Danehy

Remembering ’68: Race riots, political chaos, Vietnam and the assassinations of MLK and RFK

They took your life. They could not take your pride.

Those of us who lived through 1968 and are fortunate enough to still be around will attest to the fact that it was the most horrible of years.

It was a year filled with death and destruction, dominated by a faraway war that hit home on our TV screens on a daily basis. There were political assassinations and there were riots based on race and riots fueled by rage. And then came some really bad election results. A lot has happened in the 50 years since 1968, but when you get down to it, not nearly enough has happened.

People today will say that 2017 was a tumultuous year, but it really wasn't. It was the old sound and fury thing, signifying nothing. Seriously, 50 years from now, what will historians say about 2017? The worst president in the history of the country appointed a liberty-hating cracker to the Supreme Court and then Republicans passed a tax cut for rich people. Not exactly earth-shaking news.

Think about this: The first big news story of 1968 involved North Korea. The U.S.S. Pueblo was a spy ship off the coast of North Korea. It was doing what spy ships had done since the cessation of open warfare on the Korean Peninsula 15 years earlier—it was spying. However, the United States has always contended that the ship was in international waters. The North Koreans disagreed and opened fire on the ship, killing an American seaman. They boarded the ship and took it and its crew to North Korea.

For a brief time, it looked like the shooting was going to start back up in those parts, but then it settled into an ugly diplomatic standoff. There's a famous photograph taken of the crew by their captors. One of the crewmen down front is giving the finger with both hands. He later got beaten for it, but it damn sure made young me proud to be an American. The crew was released later that year, but the North Koreans kept the ship. They were probably trying to figure out how the Americans had managed to get electricity to work out in the open sea.

Right after that came the Tet Offensive, which shocked Americans and pretty much ended the presidency of Lyndon Johnson. LBJ's presidency, which began not long after the assassination of John F. Kennedy with the somber words before Congress, "All I have I would have given gladly not to be standing here today..." He used all of his political skills to push through the Civil Rights Bill and then the Voting Rights Act, the two most important pieces of legislation of the 20th century. He then embarked on his sweeping (if, in retrospect, misguided) War on Poverty.

He was rolling and then he bet wrong on Vietnam. The images coming through on the nightly news of fighting the streets of Saigon were shocking. The average American thought that the fighting was all up north and that it would be over soon. What we then saw was the equivalent of Nazis running through the streets of London, heading toward No. 10 Downing Street. As a military action, the Tet Offensive was actually a failure, but it flipped a switch on in America and history turned.

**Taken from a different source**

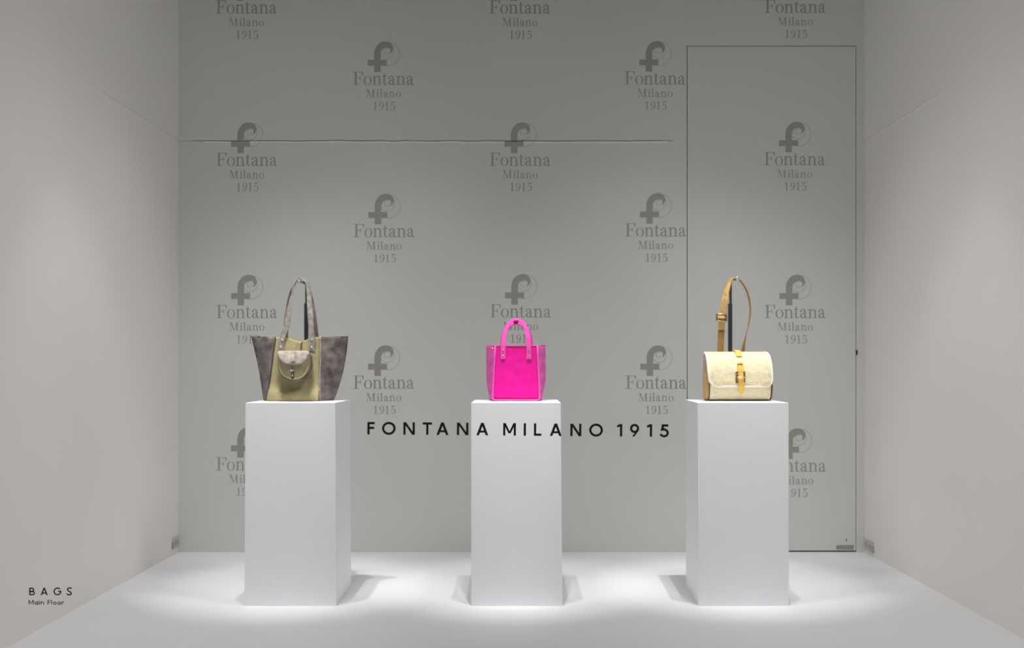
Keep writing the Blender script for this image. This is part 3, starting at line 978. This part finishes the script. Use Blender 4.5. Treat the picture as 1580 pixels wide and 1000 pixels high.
# ------------------------------------------------------------------ pink handbag
def build_pink():
    zb = ZP + 0.001
    yb0, yt0, ytip, yb1, yt1 = 4.855, 4.885, 4.93, 4.985, 4.975
    root = empty('handbag', (P(796, 0, 4.9).x, 4.92, ZP), 'small hot pink handbag with suede sides and two short riveted handles', 'bag')
    hz = P(0, 533.4, yt0).z - zb; htip = P(0, 532.6, ytip).z - zb

    def X(px, y): return P(px, 0, y).x
    fl = lambda t: lerp(X(760.2, yb0), X(764.6, yt0), t) + .004 * (1 - smooth(0, .06, t))
    fr_ = lambda t: lerp(X(832.6, yb0), X(829.0, yt0), t) - .004 * (1 - smooth(0, .06, t))
    yf = lambda t: lerp(yb0, yt0, t)
    tl = lambda t: X(750.9, ytip) + 0.015 * (1 - smooth(-.02, .45, t)) ** 1.3
    trr = lambda t: X(841.0, ytip) - 0.017 * (1 - smooth(-.02, .45, t)) ** 1.3 + .002 * sin(pi * t)
    bl = lambda t: lerp(X(762, yb1), X(766, yt1), t)
    br = lambda t: lerp(X(831, yb1), X(828, yt1), t)
    yb = lambda t: lerp(yb1, yt1, t)

    def front(u, v):
        x = lerp(fl(v), fr_(v), u); z = zb + .003 + (hz - .003 - .002 * sin(pi * u)) * v
        e = (sin(pi * u) ** .5)
        y = yf(v) - 0.010 * e * (1 - .5 * v) + wob(x, 2, z, .005, 26) * e * .8
        y += 0.010 * (1 - smooth(0, .05, v))
        return (x, y, z)
    m = MB(); m.grid(front, 30, 34)
    solid(m.build('front_panel', M['pink'], root), .004, -1)
    m = MB(); m.grid(lambda u, v: (lerp(bl(v), br(v), u), yb(v), zb + hz * v), 10, 10)
    solid(m.build('back_panel', M['pink'], root), .004, -1)

    def gus(fx, tx, bx, seed):
        def fn(u, v):
            z = zb + lerp(hz, htip, sin(pi * u)) * v
            if u < .5: k = u * 2; x = lerp(fx(v), tx(v), k); y = lerp(yf(v), ytip, k)
            else: k = (u - .5) * 2; x = lerp(tx(v), bx(v), k); y = lerp(ytip, yb(v), k)
            e = sin(pi * min(1, u * 2)) if u < .5 else sin(pi * (u - .5) * 2)
            y += wob(x, seed, z, .008, 22) * e
            return (x, y, z)
        return fn
    for fx, tx, bx, sd in ((fl, tl, bl, 4.), (fr_, trr, br, 8.)):
        m = MB(); m.grid(gus(fx, tx, bx, sd), 20, 22)
        solid(m.build('side_gusset', M['pink_suede'], root), .003, 0)
    m = MB()
    rim = [(fl(0), yf(0)), (fr_(0), yf(0)), (trr(0), ytip), (br(0), yb(0)), (bl(0), yb(0)), (tl(0), ytip)]
    m.rings([[(x, y, zb) for x, y in rim], [(x, y, zb + .004) for x, y in rim]])
    m.build('bottom_panel', M['pink_dark'], root, sm=False)
    # inside is closed by a darker lining just under the rim
    m = MB()
    rim = [(fl(1) + .004, yf(1) + .006), (fr_(1) - .004, yf(1) + .006), (trr(1) - .008, ytip), (br(1), yb(1) - .006), (bl(1), yb(1) - .006), (tl(1) + .008, ytip)]
    m.face([(x, y, zb + hz - .03) for x, y in rim])
    m.build('lining', M['pink_dark'], root, sm=False)
    # welt along left, bottom and right of the front panel, round corners
    pts = []
    for t in [1, .8, .6, .4, .25, .15, .08]: pts.append((fl(t) - .001, yf(t) - .003, zb + hz * t))
    x0, x1 = fl(.08) - .001, fr_(.08) + .001
    for k in range(1, 7):
        a = pi / 2 * k / 6; pts.append((x0 + .014 - .014 * cos(a), yb0 - .006, zb + .0176 - .0145 * sin(a)))
    for k in range(1, 7): pts.append((lerp(x0 + .014, x1 - .014, k / 7), yb0 - .008, zb + .0031))
    for k in range(0, 6):
        a = pi / 2 * k / 6; pts.append((x1 - .014 + .014 * sin(a), yb0 - .006, zb + .0176 - .0145 * cos(a)))
    for t in [.08, .15, .25, .4, .6, .8, 1]: pts.append((fr_(t) + .001, yf(t) - .003, zb + hz * t))
    m = MB(); m.tube(pts, .0046, 10)
    m.build('welt', M['pink_edge'], root)
    ins = [(p[0] + (.0042 if i < 10 else -.0042 if i > 18 else 0), p[1] - .0005, p[2] + (.0045 if 8 < i < 22 else 0)) for i, p in enumerate(pts)]
    m = MB(); m.tube(ins, .0016, 6)
    m.build('seam', M['pink_dark'], root)
    m = MB(); m.tube([(tl(1), ytip, zb + htip)] + [(lerp(fl(1), fr_(1), k / 8), yf(1) - .002 - .006 * sin(pi * k / 8), zb + hz - .001) for k in range(9)] + [(trr(1), ytip, zb + htip)], .0020, 8)
    m.build('rim_binding', M['pink_edge'], root)

    def strap(pxs, ys, w, name, mtl, tw):
        cc = catmull([tuple(P(px, py, y)) for (px, py), y in zip(pxs, ys)], 7)
        m = MB(); m.ribbon(cc, nrm_twist(cc, tw), w, .0042)
        return fix_normals(m.build(name, mtl, root), 40)
    yfr = yt0 - .014
    Z = 6.25
    arch = [(289, 463), (289.5, 400), (291, 340), (298, 260), (313, 190), (338, 135), (372, 96), (415, 81), (458, 95), (492, 132), (517, 188), (531, 255), (537, 335), (537.5, 400), (537, 463)]
    pxs = [(730 + x / Z, 480 + y / Z) for x, y in arch]
    ys = [yfr - .004, yfr - .002, yfr] + [lerp(yfr, 4.915, k) for k in (.2, .5, .75, .95, 1, .95, .75, .5, .2)] + [yfr, yfr - .002, yfr - .004]
    tw = lambda t: .62 * smooth(.14, .5, t) * (1 - smooth(.5, .86, t))
    h = strap(pxs, ys, .0228, 'handle', M['pink_strap'], tw)
    for x, z in ((288, 380), (288, 437), (537, 380), (537, 437)):
        q = P(730 + x / Z, 480 + z / Z, yfr)
        rivet(h, q.x, yfr - .0052, q.z, .0046, M['gold'])
        m = MB(); m.lathe((q.x, yfr - .0078, q.z), DN, [(.0030, 0), (.0030, .0008), (.001, .001)], 8)
        m.build('rivet_centre', M['black_metal'], h)
    yk = yt1 - .006
    arch2 = [(285, 430), (285, 335), (291, 262), (306, 205), (332, 160), (370, 128), (417, 115), (464, 128), (503, 160), (531, 205), (549, 262), (557, 335), (557, 430)]
    pxs = [(730 + x / Z, 480 + y / Z) for x, y in arch2]
    ys = [yk, yk, yk - .002] + [lerp(yk, 4.95, k) for k in (.3, .6, .85, 1, .85, .6, .3)] + [yk - .002, yk, yk]
    strap(pxs, ys, .0228, 'handle', M['pink_strap'], tw)
    a = P(730 + 390 / Z, 480 + 90 / Z, 4.925); b = P(730 + 436 / Z, 480 + 105 / Z, 4.925)
    m = MB(); m.box(a.x, b.x, 4.905, 4.955, b.z, a.z)
    bevel(m.build('handle_clip', M['pink_dark'], root, sm=False), .001)
    for x, z, ax in ((187, 366, (-.5, -1, 0)), (643, 372, (.5, -1, 0))):
        q = P(730 + x / Z, 480 + z / Z, ytip - .034)
        rivet(root, q.x, ytip - .037, q.z, .0048, M['gold'], ax, 'corner_stud')
        m = MB(); m.lathe((q.x + .0008 * (1 if ax[0] > 0 else -1), ytip - .0395, q.z), ax, [(.0028, 0), (.0028, .0012), (.001, .0014)], 8)
        m.build('stud_centre', M['black_metal'], root)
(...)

There aren't enough words in this computer to describe the impact of the assassinations of Martin Luther King and then, just two months later, Bobby Kennedy. Their deaths were painful and personal and they forever made America an uglier and less-hopeful place.

There were riots all over America after King was killed. Two notable exceptions were Indianapolis, which saw Presidential candidate Bobby Kennedy walk through the streets of the black area of that city, speaking from the heart to huge throngs of African-Americans who had spilled into the streets. The other was Boston, which benefited from the presence of the Godfather of Soul. I've mentioned it in this publication before, but do yourself a favor and Google "The Night James Brown Saved Boston."

Riots of various types (race, anti-war, political) continued on through the summer and culminated with the "Whole World Is Watching" riots outside the Democratic National Convention in Chicago. With front-runner Bobby Kennedy dead, the Dems had to choose between Vice-President Hubert Humphrey, an eminently decent man who was saddled with the failed Vietnam policy of his boss, and Eugene McCarthy, another decent man who had the political charisma of dry toast.

Richard Nixon was elected President and we all know how well that turned out. He benefited from the fact that openly racist George Wallace won the electoral votes from five Southern states in a third-party bid. When Lyndon Johnson signed the Civil Rights Act, he told people that civil rights legislation would turn the South Republican. He got that one right.

The year ended on an oddly hopeful note as Apollo 8, with Commander (and Tucson High grad) Frank Borman reading from the Bible on Christmas Eve as the capsule orbited the Moon.

We survived 1968, but it still ripples through our lives. Let's try not to merely survive 2018. Let's grab hold of it and bend it to our collective America will. Let's move past the nonsense of "Make America Great Again." America, even at its most imperfect, has always been great.

We need to make America, America again.